** SHORT EXERCISE **
Exact reproduction of the data is required, with images excluded.

— Begin DATA EXTRACT —

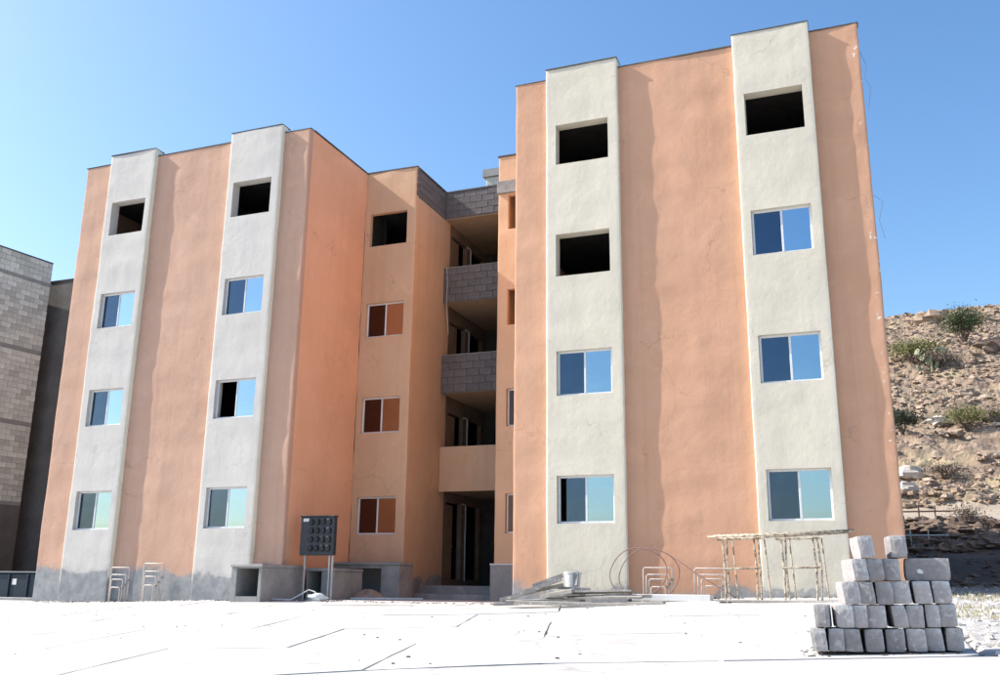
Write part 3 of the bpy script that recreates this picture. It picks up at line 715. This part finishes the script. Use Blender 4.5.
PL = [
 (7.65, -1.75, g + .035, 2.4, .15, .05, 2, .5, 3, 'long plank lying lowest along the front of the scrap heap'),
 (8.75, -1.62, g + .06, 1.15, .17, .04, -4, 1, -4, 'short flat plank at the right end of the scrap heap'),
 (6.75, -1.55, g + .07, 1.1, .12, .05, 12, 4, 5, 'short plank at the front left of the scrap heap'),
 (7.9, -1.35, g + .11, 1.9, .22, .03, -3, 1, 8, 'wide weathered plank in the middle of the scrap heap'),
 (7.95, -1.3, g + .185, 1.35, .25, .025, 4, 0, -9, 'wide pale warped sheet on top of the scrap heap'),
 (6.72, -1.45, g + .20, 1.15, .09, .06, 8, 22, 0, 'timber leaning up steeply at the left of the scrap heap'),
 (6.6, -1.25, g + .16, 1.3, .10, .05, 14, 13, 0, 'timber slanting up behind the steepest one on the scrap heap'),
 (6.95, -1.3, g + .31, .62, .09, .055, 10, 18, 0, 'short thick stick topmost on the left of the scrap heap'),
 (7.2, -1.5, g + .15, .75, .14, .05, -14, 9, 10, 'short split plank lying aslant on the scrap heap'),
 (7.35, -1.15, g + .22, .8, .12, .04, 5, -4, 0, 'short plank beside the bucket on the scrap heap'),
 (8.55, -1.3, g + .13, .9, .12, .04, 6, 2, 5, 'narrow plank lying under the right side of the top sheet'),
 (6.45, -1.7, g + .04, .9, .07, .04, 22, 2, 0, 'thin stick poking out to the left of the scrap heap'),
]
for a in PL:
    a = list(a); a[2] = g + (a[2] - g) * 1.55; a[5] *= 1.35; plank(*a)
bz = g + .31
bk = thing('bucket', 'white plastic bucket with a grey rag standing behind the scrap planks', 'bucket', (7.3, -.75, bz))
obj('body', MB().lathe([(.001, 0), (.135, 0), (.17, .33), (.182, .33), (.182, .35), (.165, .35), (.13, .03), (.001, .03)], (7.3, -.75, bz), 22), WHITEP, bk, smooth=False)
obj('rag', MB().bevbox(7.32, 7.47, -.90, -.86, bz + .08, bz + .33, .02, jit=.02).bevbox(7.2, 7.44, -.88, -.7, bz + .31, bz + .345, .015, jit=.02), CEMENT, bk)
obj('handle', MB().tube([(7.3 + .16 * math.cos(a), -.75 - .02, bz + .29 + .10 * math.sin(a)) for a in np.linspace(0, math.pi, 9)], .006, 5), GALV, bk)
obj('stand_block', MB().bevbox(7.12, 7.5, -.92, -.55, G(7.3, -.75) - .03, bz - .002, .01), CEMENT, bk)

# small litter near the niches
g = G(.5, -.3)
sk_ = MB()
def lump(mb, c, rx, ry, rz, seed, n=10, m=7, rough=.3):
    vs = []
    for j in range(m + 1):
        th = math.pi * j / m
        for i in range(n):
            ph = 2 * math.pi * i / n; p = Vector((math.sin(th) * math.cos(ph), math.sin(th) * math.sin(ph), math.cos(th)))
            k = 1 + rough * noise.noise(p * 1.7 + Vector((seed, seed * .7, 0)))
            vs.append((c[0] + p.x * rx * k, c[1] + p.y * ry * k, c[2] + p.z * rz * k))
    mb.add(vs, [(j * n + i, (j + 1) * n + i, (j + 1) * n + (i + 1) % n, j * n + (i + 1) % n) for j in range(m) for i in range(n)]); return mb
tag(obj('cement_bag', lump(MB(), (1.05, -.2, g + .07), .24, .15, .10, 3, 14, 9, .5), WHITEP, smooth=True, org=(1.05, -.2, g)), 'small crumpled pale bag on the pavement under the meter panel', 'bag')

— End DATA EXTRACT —

** COMPLETED EXERCISE **
Write part 3 of the bpy script that recreates this picture. It picks up at line 715. This part finishes the script. Use Blender 4.5.
PL = [
 (7.65, -1.75, g + .035, 2.4, .15, .05, 2, .5, 3, 'long plank lying lowest along the front of the scrap heap'),
 (8.75, -1.62, g + .06, 1.15, .17, .04, -4, 1, -4, 'short flat plank at the right end of the scrap heap'),
 (6.75, -1.55, g + .07, 1.1, .12, .05, 12, 4, 5, 'short plank at the front left of the scrap heap'),
 (7.9, -1.35, g + .11, 1.9, .22, .03, -3, 1, 8, 'wide weathered plank in the middle of the scrap heap'),
 (7.95, -1.3, g + .185, 1.35, .25, .025, 4, 0, -9, 'wide pale warped sheet on top of the scrap heap'),
 (6.72, -1.45, g + .20, 1.15, .09, .06, 8, 22, 0, 'timber leaning up steeply at the left of the scrap heap'),
 (6.6, -1.25, g + .16, 1.3, .10, .05, 14, 13, 0, 'timber slanting up behind the steepest one on the scrap heap'),
 (6.95, -1.3, g + .31, .62, .09, .055, 10, 18, 0, 'short thick stick topmost on the left of the scrap heap'),
 (7.2, -1.5, g + .15, .75, .14, .05, -14, 9, 10, 'short split plank lying aslant on the scrap heap'),
 (7.35, -1.15, g + .22, .8, .12, .04, 5, -4, 0, 'short plank beside the bucket on the scrap heap'),
 (8.55, -1.3, g + .13, .9, .12, .04, 6, 2, 5, 'narrow plank lying under the right side of the top sheet'),
 (6.45, -1.7, g + .04, .9, .07, .04, 22, 2, 0, 'thin stick poking out to the left of the scrap heap'),
]
for a in PL:
    a = list(a); a[2] = g + (a[2] - g) * 1.55; a[5] *= 1.35; plank(*a)
bz = g + .31
bk = thing('bucket', 'white plastic bucket with a grey rag standing behind the scrap planks', 'bucket', (7.3, -.75, bz))
obj('body', MB().lathe([(.001, 0), (.135, 0), (.17, .33), (.182, .33), (.182, .35), (.165, .35), (.13, .03), (.001, .03)], (7.3, -.75, bz), 22), WHITEP, bk, smooth=False)
obj('rag', MB().bevbox(7.32, 7.47, -.90, -.86, bz + .08, bz + .33, .02, jit=.02).bevbox(7.2, 7.44, -.88, -.7, bz + .31, bz + .345, .015, jit=.02), CEMENT, bk)
obj('handle', MB().tube([(7.3 + .16 * math.cos(a), -.75 - .02, bz + .29 + .10 * math.sin(a)) for a in np.linspace(0, math.pi, 9)], .006, 5), GALV, bk)
obj('stand_block', MB().bevbox(7.12, 7.5, -.92, -.55, G(7.3, -.75) - .03, bz - .002, .01), CEMENT, bk)

# small litter near the niches
g = G(.5, -.3)
sk_ = MB()
def lump(mb, c, rx, ry, rz, seed, n=10, m=7, rough=.3):
    vs = []
    for j in range(m + 1):
        th = math.pi * j / m
        for i in range(n):
            ph = 2 * math.pi * i / n; p = Vector((math.sin(th) * math.cos(ph), math.sin(th) * math.sin(ph), math.cos(th)))
            k = 1 + rough * noise.noise(p * 1.7 + Vector((seed, seed * .7, 0)))
            vs.append((c[0] + p.x * rx * k, c[1] + p.y * ry * k, c[2] + p.z * rz * k))
    mb.add(vs, [(j * n + i, (j + 1) * n + i, (j + 1) * n + (i + 1) % n, j * n + (i + 1) % n) for j in range(m) for i in range(n)]); return mb
tag(obj('cement_bag', lump(MB(), (1.05, -.2, g + .07), .24, .15, .10, 3, 14, 9, .5), WHITEP, smooth=True, org=(1.05, -.2, g)), 'small crumpled pale bag on the pavement under the meter panel', 'bag')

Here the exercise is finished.